At 32, Smith was sworn in as the chief jailor after three weeks of training at the Arkansas Law Enforcement Training Academy. Since then, he’s worked in several roles including a jail administrator and a lieutenant.

"I try to be fair with everyone. I've taken more people home than I've taken to jail. For example; people who are drunk. My thing is that if you take a kid home to their parents, 90 percent of the time that will work and they will learn their lesson," he said. 

Throughout his career, the Camden native said he’s been successful as a leader because he leads by example and holds himself, and others, to high standards.

“It's alright being a boss, but when you're supervising you have to lead by example. I wouldn't tell anybody to do anything that I wouldn't do myself. But, I had a lot of people work for me and sometimes they didn't want to do what I said and so, I had to fire them," Smith said. 

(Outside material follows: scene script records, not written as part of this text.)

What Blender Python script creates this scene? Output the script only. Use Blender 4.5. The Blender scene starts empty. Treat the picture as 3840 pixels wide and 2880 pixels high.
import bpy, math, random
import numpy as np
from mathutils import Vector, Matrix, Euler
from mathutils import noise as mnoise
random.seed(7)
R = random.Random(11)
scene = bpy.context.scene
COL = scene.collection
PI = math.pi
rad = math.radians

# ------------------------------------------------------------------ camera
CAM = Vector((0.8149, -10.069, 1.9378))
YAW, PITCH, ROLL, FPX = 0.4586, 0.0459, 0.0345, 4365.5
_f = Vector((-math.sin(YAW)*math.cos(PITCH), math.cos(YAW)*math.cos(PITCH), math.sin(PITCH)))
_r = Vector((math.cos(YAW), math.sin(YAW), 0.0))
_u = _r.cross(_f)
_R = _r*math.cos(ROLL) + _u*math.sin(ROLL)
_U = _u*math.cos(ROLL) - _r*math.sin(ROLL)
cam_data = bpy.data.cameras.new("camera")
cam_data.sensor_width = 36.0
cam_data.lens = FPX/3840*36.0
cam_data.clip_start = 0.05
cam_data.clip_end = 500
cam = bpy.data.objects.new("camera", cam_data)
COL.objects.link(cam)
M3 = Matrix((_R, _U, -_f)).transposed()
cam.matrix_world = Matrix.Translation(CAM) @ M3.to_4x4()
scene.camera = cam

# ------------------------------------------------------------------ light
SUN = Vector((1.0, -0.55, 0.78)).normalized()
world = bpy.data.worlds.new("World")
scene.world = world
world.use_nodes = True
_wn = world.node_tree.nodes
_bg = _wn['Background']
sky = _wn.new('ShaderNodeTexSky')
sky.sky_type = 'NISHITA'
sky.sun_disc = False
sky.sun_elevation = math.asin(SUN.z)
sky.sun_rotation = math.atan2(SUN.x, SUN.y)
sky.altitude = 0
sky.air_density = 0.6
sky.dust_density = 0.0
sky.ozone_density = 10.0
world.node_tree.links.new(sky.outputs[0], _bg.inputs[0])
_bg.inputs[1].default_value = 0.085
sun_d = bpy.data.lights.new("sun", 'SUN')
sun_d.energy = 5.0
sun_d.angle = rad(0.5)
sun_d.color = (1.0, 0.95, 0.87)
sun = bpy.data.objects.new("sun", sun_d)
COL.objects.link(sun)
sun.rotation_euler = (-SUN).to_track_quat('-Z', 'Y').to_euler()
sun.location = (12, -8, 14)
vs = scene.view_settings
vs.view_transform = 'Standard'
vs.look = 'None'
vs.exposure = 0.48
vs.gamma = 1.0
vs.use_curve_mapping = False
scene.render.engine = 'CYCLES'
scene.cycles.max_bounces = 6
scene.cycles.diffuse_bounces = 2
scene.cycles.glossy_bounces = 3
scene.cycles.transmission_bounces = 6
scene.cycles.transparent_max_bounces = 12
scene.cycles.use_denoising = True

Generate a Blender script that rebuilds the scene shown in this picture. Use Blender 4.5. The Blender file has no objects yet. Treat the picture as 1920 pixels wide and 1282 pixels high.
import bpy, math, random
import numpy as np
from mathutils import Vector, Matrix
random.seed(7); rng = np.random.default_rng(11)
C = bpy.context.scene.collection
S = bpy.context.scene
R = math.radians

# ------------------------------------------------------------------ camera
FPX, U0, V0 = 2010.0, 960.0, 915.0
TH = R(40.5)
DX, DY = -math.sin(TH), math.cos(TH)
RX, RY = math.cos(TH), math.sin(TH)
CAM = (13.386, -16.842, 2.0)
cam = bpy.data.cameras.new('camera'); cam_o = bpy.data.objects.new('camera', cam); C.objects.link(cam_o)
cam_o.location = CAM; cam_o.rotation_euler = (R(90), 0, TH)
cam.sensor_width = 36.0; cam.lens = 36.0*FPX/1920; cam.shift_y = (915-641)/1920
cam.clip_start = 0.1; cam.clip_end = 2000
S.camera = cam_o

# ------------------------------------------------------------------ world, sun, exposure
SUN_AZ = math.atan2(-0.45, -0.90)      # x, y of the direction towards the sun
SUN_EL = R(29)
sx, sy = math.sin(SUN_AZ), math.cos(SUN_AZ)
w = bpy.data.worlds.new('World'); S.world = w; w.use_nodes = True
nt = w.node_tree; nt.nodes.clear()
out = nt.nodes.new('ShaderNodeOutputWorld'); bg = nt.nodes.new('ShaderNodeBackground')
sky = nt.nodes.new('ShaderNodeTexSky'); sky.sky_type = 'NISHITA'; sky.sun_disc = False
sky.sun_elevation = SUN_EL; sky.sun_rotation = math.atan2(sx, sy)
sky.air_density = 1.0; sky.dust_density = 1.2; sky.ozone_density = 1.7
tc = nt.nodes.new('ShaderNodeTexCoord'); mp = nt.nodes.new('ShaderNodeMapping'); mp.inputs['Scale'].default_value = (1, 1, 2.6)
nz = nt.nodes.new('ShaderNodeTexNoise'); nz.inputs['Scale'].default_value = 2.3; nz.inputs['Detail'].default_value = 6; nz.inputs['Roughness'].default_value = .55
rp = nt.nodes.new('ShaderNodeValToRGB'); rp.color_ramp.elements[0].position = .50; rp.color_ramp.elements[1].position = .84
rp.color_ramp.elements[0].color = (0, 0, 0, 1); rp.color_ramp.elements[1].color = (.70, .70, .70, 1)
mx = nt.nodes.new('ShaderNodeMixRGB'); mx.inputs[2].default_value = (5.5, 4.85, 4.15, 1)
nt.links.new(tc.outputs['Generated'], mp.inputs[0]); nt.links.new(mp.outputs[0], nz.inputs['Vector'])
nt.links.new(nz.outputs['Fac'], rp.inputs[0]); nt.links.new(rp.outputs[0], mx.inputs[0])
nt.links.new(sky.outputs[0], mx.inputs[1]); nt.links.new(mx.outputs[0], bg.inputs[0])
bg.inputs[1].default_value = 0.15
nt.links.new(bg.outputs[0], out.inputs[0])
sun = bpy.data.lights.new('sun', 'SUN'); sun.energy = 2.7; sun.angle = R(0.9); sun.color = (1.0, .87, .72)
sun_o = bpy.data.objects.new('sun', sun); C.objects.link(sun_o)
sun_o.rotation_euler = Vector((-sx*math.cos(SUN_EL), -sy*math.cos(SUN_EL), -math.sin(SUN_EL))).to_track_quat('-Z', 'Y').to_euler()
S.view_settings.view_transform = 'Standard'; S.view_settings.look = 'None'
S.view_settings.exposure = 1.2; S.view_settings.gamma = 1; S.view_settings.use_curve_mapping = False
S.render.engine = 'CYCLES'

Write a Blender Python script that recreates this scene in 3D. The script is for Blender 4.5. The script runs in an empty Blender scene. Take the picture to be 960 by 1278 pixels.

In 2012, Smith retired to pursue entrepreneurial endeavors. Nearly half a year later, Smith realized that retirement was “terrible,” and he wanted to get back to police work. When the department asked him to rejoin the force due to his wealth of wisdom, he said was excited to get back to “helping people.”

With decades of service to the community, Smith is a beloved figure throughout the town. He has been praised for his work at local festivals, in courtrooms and as a contributor to the neighborhood watch. According to CNN, Smith is one of the most popular members of the force, and department public relations representative Dana Weatherby expressed that community members often stop to speak with him when they cross paths.

Texann Shadden, a training coordinator at the department, shared with CNN that the 91-year-old is admired by many for his dedication. During a bad snowstorm, Shadden recalled the elderly man walking several blocks just to get to work when he couldn’t get his car out.

When the dedicated officer isn't at work, he said he likes to attend church services three times a week and spend time with his lady friend, CNN reports.